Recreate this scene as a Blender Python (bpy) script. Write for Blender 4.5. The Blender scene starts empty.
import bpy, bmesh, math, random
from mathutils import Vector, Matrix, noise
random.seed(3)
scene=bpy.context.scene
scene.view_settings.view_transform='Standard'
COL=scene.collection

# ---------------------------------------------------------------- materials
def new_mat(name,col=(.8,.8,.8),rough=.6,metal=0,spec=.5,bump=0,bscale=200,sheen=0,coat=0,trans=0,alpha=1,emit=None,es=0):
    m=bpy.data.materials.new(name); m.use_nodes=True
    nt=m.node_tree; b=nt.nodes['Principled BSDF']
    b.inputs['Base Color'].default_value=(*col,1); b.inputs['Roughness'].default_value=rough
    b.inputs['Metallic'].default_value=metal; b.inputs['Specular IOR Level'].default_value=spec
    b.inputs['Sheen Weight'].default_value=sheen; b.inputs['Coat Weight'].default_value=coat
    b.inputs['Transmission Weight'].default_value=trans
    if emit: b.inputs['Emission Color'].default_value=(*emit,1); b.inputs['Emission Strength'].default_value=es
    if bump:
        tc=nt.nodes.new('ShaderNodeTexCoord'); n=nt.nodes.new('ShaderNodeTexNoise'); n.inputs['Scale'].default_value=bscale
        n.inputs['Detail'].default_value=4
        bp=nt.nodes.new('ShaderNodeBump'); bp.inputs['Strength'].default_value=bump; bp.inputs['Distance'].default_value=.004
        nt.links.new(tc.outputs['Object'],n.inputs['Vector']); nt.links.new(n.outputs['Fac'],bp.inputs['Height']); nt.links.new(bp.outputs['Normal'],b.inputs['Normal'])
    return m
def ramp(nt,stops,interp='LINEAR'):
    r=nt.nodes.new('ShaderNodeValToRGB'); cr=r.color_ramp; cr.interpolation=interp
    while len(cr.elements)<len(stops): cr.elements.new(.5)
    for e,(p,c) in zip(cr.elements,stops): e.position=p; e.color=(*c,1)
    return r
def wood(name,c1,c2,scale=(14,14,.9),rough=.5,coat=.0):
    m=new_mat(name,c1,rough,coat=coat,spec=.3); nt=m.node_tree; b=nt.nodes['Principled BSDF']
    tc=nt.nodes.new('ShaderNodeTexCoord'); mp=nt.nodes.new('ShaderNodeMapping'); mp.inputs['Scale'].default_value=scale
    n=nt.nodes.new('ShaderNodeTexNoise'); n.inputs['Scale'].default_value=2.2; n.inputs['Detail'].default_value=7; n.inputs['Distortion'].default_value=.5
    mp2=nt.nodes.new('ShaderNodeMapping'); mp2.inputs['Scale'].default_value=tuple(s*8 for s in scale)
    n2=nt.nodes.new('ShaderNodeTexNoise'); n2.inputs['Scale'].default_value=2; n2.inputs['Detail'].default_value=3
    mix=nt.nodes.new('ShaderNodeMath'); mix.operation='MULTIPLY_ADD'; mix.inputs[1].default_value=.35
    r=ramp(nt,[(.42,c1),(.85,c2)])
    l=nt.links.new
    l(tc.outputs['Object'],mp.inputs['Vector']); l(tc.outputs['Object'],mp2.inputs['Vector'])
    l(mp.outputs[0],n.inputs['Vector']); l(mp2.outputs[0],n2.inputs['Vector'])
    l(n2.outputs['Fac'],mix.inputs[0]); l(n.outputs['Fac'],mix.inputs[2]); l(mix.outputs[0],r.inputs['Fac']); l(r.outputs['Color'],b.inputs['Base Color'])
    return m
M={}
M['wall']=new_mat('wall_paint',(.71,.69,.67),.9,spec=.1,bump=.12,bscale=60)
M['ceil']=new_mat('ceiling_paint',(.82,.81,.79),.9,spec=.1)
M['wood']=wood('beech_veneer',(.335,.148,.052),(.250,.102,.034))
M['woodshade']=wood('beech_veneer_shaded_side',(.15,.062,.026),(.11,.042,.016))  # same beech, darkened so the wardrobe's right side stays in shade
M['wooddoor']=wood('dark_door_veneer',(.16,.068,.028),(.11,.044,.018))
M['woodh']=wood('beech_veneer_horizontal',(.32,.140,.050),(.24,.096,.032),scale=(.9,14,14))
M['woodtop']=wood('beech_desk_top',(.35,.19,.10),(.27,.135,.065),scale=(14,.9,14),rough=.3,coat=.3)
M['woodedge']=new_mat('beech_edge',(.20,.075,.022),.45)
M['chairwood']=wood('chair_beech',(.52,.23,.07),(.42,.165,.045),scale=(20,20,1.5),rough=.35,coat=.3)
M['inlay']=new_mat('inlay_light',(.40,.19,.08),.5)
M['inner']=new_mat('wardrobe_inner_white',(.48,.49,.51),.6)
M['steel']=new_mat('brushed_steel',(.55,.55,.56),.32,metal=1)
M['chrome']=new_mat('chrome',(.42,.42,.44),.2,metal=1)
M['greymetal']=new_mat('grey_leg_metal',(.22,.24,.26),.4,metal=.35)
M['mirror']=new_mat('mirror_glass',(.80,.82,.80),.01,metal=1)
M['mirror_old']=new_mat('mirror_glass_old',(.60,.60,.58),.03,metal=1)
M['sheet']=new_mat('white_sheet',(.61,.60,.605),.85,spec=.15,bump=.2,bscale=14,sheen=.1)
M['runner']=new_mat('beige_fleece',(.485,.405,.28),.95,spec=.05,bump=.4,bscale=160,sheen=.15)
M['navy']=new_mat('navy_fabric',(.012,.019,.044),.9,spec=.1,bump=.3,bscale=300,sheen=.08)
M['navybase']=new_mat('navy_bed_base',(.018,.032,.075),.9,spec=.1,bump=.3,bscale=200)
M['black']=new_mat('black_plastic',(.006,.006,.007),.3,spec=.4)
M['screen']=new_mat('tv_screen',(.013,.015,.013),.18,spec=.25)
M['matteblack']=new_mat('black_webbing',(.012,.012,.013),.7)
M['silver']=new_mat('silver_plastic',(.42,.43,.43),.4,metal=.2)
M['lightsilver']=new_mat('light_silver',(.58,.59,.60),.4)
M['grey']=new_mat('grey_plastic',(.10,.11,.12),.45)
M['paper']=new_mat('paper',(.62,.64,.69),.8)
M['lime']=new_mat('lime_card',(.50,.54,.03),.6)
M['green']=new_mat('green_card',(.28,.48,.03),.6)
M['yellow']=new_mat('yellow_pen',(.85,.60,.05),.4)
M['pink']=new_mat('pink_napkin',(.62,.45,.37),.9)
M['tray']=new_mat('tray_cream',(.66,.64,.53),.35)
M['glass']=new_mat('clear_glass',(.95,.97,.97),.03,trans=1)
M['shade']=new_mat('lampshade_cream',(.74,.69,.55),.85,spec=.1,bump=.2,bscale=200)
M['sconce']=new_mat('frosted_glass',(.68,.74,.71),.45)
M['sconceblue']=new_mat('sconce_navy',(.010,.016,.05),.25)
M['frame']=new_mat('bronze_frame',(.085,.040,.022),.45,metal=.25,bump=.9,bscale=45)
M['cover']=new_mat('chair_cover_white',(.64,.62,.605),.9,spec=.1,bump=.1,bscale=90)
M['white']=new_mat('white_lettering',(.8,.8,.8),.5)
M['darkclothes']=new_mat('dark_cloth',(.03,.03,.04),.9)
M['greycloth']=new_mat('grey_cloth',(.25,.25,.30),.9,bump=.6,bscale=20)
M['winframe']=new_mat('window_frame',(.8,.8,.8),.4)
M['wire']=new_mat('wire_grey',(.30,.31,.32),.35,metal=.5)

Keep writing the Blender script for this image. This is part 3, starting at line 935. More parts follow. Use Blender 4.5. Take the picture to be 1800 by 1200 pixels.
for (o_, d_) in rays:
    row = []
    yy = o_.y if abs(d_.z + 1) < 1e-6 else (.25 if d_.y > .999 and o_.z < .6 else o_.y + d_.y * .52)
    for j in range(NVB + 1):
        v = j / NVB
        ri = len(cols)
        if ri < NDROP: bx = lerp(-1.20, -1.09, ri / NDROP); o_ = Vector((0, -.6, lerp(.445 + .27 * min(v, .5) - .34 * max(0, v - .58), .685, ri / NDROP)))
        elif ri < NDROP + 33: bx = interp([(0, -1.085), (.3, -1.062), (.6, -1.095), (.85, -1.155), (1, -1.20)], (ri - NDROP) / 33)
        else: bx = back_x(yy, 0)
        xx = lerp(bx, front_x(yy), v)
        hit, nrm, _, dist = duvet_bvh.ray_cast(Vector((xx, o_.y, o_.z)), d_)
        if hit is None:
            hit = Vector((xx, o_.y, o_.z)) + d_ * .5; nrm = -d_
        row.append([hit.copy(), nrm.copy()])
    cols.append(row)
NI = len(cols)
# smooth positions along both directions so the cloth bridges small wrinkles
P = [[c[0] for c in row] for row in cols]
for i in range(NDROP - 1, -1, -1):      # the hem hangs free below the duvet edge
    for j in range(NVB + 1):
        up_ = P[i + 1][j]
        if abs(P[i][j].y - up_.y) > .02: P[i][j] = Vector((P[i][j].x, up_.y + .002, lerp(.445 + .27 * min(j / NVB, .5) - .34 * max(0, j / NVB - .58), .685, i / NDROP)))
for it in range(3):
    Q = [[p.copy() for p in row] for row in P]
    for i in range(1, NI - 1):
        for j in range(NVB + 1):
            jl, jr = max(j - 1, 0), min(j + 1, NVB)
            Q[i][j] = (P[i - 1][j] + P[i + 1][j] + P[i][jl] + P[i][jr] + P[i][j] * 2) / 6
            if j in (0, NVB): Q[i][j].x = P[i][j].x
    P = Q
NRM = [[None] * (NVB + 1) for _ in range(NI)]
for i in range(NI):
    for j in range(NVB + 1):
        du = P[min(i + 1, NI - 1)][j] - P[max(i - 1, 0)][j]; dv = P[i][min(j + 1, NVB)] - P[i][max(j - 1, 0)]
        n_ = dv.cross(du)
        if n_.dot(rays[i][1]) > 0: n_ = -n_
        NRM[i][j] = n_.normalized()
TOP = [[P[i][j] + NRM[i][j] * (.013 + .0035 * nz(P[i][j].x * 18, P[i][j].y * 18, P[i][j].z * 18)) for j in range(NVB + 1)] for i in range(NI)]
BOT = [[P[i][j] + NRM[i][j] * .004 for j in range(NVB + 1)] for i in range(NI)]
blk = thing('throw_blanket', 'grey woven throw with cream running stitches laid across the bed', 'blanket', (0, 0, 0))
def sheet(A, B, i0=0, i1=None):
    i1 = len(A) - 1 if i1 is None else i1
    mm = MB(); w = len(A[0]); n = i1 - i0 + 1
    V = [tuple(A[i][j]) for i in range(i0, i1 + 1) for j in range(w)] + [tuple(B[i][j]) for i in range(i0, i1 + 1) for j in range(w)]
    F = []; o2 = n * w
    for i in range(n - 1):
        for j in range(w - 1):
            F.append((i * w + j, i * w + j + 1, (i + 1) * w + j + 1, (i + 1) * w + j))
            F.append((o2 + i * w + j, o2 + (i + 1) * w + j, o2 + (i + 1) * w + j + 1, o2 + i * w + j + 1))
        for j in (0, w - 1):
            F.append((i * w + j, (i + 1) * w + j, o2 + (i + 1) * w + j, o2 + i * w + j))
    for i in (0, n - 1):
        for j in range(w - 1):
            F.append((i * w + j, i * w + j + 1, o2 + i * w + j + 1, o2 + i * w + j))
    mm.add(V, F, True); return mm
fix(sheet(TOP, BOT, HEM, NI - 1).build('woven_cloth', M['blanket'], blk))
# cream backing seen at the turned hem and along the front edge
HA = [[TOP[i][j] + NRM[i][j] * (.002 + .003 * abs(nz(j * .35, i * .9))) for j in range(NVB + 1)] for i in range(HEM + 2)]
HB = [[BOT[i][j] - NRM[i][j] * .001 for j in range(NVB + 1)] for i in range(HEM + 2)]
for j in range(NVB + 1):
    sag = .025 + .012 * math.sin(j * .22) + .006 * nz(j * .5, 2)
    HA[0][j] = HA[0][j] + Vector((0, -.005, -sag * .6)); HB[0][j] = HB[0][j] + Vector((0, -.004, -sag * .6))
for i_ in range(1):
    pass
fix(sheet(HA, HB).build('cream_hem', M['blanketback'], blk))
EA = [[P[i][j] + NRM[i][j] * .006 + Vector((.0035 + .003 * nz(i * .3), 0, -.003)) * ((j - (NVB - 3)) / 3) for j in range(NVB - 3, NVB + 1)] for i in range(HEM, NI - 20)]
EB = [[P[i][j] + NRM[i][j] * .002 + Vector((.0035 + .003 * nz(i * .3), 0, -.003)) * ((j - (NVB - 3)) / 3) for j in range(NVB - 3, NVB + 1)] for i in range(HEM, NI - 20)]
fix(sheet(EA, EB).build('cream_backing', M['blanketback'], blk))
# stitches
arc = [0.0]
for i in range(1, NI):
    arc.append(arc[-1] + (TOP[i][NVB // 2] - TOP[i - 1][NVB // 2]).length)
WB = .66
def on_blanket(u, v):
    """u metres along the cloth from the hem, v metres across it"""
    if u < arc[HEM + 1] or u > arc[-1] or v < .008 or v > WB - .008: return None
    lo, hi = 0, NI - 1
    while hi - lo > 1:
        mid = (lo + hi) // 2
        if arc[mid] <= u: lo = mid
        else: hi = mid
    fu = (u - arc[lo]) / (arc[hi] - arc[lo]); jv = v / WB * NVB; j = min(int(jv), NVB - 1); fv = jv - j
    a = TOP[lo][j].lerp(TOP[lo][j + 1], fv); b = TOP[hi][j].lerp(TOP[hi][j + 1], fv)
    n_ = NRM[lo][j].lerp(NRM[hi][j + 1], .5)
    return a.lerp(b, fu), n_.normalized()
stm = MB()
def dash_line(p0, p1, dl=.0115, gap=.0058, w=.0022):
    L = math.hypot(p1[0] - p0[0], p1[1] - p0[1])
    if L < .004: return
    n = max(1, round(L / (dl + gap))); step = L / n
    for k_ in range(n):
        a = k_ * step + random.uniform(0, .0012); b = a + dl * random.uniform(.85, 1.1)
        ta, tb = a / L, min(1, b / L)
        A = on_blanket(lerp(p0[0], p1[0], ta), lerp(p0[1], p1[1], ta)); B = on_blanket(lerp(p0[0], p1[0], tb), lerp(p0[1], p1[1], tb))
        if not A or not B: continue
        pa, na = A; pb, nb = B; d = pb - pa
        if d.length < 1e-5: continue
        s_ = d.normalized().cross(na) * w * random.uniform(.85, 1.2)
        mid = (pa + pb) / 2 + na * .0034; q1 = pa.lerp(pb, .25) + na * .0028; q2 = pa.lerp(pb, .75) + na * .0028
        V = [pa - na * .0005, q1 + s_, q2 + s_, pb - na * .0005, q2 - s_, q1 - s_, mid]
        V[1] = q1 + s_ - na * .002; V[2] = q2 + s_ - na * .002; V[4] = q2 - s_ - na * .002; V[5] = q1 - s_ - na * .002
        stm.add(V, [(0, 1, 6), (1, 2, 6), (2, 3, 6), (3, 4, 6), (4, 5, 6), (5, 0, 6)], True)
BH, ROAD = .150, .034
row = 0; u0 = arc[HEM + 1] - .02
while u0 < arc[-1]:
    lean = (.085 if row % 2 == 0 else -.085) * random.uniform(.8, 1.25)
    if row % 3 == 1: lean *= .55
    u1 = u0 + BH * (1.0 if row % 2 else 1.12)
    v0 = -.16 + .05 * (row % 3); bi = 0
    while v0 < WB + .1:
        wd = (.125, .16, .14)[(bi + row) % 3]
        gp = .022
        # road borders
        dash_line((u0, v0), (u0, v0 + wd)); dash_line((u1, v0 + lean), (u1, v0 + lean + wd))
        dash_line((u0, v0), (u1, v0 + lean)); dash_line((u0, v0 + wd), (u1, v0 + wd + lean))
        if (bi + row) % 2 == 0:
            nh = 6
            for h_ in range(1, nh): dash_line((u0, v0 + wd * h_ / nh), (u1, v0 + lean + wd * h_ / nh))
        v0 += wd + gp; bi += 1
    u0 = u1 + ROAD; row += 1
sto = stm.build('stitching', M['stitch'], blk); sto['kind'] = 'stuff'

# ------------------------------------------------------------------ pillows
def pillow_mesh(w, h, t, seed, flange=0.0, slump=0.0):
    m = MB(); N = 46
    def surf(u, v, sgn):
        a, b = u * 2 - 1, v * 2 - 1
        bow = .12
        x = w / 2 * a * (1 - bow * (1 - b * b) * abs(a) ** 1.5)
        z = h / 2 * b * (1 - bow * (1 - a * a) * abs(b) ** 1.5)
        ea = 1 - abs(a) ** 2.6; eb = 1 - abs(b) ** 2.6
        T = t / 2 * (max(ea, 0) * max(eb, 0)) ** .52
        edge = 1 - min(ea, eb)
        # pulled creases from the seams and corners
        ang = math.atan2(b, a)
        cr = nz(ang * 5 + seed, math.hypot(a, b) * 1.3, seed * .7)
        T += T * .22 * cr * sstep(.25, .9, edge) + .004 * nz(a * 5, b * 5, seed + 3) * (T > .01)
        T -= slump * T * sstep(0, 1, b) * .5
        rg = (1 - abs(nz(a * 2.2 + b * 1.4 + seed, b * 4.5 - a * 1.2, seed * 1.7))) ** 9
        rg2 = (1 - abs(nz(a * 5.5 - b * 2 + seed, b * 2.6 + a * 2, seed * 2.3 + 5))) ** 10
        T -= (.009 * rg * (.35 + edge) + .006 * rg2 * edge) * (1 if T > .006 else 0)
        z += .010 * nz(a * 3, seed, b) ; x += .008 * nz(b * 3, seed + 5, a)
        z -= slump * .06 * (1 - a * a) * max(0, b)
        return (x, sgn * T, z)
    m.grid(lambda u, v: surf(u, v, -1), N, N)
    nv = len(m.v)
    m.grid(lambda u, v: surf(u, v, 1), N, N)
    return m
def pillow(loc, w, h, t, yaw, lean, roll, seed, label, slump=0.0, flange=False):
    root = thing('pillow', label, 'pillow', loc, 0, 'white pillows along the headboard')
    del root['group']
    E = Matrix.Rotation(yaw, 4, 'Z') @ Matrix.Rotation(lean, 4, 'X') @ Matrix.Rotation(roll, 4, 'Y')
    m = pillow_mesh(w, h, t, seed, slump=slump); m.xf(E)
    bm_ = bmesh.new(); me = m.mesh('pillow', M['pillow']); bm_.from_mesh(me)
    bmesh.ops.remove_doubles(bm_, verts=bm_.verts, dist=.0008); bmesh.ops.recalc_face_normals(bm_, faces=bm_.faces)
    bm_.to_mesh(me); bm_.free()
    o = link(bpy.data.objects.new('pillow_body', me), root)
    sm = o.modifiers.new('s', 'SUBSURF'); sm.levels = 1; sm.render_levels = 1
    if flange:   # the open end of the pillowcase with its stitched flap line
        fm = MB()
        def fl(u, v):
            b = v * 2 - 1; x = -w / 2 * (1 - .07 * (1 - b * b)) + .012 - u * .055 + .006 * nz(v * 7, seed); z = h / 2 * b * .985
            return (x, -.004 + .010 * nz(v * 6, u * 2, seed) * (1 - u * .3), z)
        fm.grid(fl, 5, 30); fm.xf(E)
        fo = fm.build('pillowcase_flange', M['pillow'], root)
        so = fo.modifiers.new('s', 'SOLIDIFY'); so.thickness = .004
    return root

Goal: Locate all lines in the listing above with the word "scene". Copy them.

Output:
Recreate this scene as a Blender Python (bpy) script. Write for Blender 4.5. The Blender scene starts empty.
scene=bpy.context.scene
scene.view_settings.view_transform='Standard'
COL=scene.collection